**STATED PROBLEM:**
Set down the material once more, exactly as it appears.

**DATA SEGMENT:**

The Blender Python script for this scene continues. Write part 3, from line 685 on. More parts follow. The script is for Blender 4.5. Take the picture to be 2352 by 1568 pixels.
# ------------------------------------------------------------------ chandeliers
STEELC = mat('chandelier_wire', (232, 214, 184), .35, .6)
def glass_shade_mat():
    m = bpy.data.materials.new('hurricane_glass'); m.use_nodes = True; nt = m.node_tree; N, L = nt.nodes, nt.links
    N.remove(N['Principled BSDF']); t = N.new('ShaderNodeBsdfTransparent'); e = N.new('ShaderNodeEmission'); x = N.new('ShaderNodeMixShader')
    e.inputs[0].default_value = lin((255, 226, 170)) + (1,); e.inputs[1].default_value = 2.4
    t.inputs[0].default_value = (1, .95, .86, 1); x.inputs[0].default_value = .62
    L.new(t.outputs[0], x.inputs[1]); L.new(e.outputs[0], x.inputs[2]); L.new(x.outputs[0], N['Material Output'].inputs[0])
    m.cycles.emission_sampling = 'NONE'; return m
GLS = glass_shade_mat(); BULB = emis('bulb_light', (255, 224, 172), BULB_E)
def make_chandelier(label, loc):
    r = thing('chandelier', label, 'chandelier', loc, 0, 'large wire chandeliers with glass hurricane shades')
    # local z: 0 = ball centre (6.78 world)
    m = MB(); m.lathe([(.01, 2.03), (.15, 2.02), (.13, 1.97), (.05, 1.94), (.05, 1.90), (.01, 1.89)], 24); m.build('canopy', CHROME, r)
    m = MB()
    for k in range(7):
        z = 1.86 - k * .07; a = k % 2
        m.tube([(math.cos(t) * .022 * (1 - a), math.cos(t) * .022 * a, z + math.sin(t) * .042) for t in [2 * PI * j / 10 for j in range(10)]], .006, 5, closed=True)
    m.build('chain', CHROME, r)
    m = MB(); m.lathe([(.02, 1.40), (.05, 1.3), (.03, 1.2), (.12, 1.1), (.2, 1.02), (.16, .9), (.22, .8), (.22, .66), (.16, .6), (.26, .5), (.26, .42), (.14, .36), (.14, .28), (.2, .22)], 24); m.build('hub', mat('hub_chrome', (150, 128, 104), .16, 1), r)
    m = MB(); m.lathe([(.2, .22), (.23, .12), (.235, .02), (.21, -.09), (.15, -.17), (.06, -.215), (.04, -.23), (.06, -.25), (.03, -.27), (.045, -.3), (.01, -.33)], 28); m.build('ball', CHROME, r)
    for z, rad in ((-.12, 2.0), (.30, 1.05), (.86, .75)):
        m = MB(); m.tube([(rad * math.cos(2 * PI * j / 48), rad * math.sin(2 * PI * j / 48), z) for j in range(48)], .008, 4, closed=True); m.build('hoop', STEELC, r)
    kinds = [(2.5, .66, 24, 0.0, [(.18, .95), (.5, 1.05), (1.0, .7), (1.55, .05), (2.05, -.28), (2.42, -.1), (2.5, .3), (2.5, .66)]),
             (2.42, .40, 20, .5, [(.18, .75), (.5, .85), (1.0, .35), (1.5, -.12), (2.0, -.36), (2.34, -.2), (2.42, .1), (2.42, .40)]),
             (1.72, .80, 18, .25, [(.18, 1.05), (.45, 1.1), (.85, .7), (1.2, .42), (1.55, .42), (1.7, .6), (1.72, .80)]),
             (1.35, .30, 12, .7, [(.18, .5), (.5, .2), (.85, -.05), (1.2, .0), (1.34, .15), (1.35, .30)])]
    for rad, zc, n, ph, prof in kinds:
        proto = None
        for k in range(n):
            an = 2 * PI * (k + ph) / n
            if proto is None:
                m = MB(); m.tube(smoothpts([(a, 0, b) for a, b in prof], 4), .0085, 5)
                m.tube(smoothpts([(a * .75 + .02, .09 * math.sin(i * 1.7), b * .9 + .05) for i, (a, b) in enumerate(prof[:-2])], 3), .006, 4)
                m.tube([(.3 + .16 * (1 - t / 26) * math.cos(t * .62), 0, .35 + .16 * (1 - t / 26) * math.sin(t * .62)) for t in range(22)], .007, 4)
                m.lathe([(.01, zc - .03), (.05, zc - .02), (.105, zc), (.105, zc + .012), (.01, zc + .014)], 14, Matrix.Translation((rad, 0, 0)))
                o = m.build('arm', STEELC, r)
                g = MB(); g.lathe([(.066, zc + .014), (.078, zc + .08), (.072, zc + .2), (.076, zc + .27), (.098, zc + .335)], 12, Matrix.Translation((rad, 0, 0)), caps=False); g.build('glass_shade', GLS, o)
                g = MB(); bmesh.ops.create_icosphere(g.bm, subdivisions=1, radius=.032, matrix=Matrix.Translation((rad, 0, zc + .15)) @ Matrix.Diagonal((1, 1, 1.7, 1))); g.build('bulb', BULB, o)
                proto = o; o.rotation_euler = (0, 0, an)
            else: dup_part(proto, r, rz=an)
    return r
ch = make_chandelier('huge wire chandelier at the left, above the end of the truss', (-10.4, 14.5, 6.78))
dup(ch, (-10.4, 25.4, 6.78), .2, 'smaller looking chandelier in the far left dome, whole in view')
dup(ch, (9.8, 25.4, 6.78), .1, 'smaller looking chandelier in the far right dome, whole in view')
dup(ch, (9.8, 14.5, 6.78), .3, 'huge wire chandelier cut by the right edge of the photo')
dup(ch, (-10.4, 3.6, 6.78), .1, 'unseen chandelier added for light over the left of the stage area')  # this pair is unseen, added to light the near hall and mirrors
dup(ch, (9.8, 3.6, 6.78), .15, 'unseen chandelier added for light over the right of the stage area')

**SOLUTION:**
The Blender Python script for this scene continues. Write part 3, from line 685 on. More parts follow. The script is for Blender 4.5. Take the picture to be 2352 by 1568 pixels.
# ------------------------------------------------------------------ chandeliers
STEELC = mat('chandelier_wire', (232, 214, 184), .35, .6)
def glass_shade_mat():
    m = bpy.data.materials.new('hurricane_glass'); m.use_nodes = True; nt = m.node_tree; N, L = nt.nodes, nt.links
    N.remove(N['Principled BSDF']); t = N.new('ShaderNodeBsdfTransparent'); e = N.new('ShaderNodeEmission'); x = N.new('ShaderNodeMixShader')
    e.inputs[0].default_value = lin((255, 226, 170)) + (1,); e.inputs[1].default_value = 2.4
    t.inputs[0].default_value = (1, .95, .86, 1); x.inputs[0].default_value = .62
    L.new(t.outputs[0], x.inputs[1]); L.new(e.outputs[0], x.inputs[2]); L.new(x.outputs[0], N['Material Output'].inputs[0])
    m.cycles.emission_sampling = 'NONE'; return m
GLS = glass_shade_mat(); BULB = emis('bulb_light', (255, 224, 172), BULB_E)
def make_chandelier(label, loc):
    r = thing('chandelier', label, 'chandelier', loc, 0, 'large wire chandeliers with glass hurricane shades')
    # local z: 0 = ball centre (6.78 world)
    m = MB(); m.lathe([(.01, 2.03), (.15, 2.02), (.13, 1.97), (.05, 1.94), (.05, 1.90), (.01, 1.89)], 24); m.build('canopy', CHROME, r)
    m = MB()
    for k in range(7):
        z = 1.86 - k * .07; a = k % 2
        m.tube([(math.cos(t) * .022 * (1 - a), math.cos(t) * .022 * a, z + math.sin(t) * .042) for t in [2 * PI * j / 10 for j in range(10)]], .006, 5, closed=True)
    m.build('chain', CHROME, r)
    m = MB(); m.lathe([(.02, 1.40), (.05, 1.3), (.03, 1.2), (.12, 1.1), (.2, 1.02), (.16, .9), (.22, .8), (.22, .66), (.16, .6), (.26, .5), (.26, .42), (.14, .36), (.14, .28), (.2, .22)], 24); m.build('hub', mat('hub_chrome', (150, 128, 104), .16, 1), r)
    m = MB(); m.lathe([(.2, .22), (.23, .12), (.235, .02), (.21, -.09), (.15, -.17), (.06, -.215), (.04, -.23), (.06, -.25), (.03, -.27), (.045, -.3), (.01, -.33)], 28); m.build('ball', CHROME, r)
    for z, rad in ((-.12, 2.0), (.30, 1.05), (.86, .75)):
        m = MB(); m.tube([(rad * math.cos(2 * PI * j / 48), rad * math.sin(2 * PI * j / 48), z) for j in range(48)], .008, 4, closed=True); m.build('hoop', STEELC, r)
    kinds = [(2.5, .66, 24, 0.0, [(.18, .95), (.5, 1.05), (1.0, .7), (1.55, .05), (2.05, -.28), (2.42, -.1), (2.5, .3), (2.5, .66)]),
             (2.42, .40, 20, .5, [(.18, .75), (.5, .85), (1.0, .35), (1.5, -.12), (2.0, -.36), (2.34, -.2), (2.42, .1), (2.42, .40)]),
             (1.72, .80, 18, .25, [(.18, 1.05), (.45, 1.1), (.85, .7), (1.2, .42), (1.55, .42), (1.7, .6), (1.72, .80)]),
             (1.35, .30, 12, .7, [(.18, .5), (.5, .2), (.85, -.05), (1.2, .0), (1.34, .15), (1.35, .30)])]
    for rad, zc, n, ph, prof in kinds:
        proto = None
        for k in range(n):
            an = 2 * PI * (k + ph) / n
            if proto is None:
                m = MB(); m.tube(smoothpts([(a, 0, b) for a, b in prof], 4), .0085, 5)
                m.tube(smoothpts([(a * .75 + .02, .09 * math.sin(i * 1.7), b * .9 + .05) for i, (a, b) in enumerate(prof[:-2])], 3), .006, 4)
                m.tube([(.3 + .16 * (1 - t / 26) * math.cos(t * .62), 0, .35 + .16 * (1 - t / 26) * math.sin(t * .62)) for t in range(22)], .007, 4)
                m.lathe([(.01, zc - .03), (.05, zc - .02), (.105, zc), (.105, zc + .012), (.01, zc + .014)], 14, Matrix.Translation((rad, 0, 0)))
                o = m.build('arm', STEELC, r)
                g = MB(); g.lathe([(.066, zc + .014), (.078, zc + .08), (.072, zc + .2), (.076, zc + .27), (.098, zc + .335)], 12, Matrix.Translation((rad, 0, 0)), caps=False); g.build('glass_shade', GLS, o)
                g = MB(); bmesh.ops.create_icosphere(g.bm, subdivisions=1, radius=.032, matrix=Matrix.Translation((rad, 0, zc + .15)) @ Matrix.Diagonal((1, 1, 1.7, 1))); g.build('bulb', BULB, o)
                proto = o; o.rotation_euler = (0, 0, an)
            else: dup_part(proto, r, rz=an)
    return r
ch = make_chandelier('huge wire chandelier at the left, above the end of the truss', (-10.4, 14.5, 6.78))
dup(ch, (-10.4, 25.4, 6.78), .2, 'smaller looking chandelier in the far left dome, whole in view')
dup(ch, (9.8, 25.4, 6.78), .1, 'smaller looking chandelier in the far right dome, whole in view')
dup(ch, (9.8, 14.5, 6.78), .3, 'huge wire chandelier cut by the right edge of the photo')
dup(ch, (-10.4, 3.6, 6.78), .1, 'unseen chandelier added for light over the left of the stage area')  # this pair is unseen, added to light the near hall and mirrors
dup(ch, (9.8, 3.6, 6.78), .15, 'unseen chandelier added for light over the right of the stage area')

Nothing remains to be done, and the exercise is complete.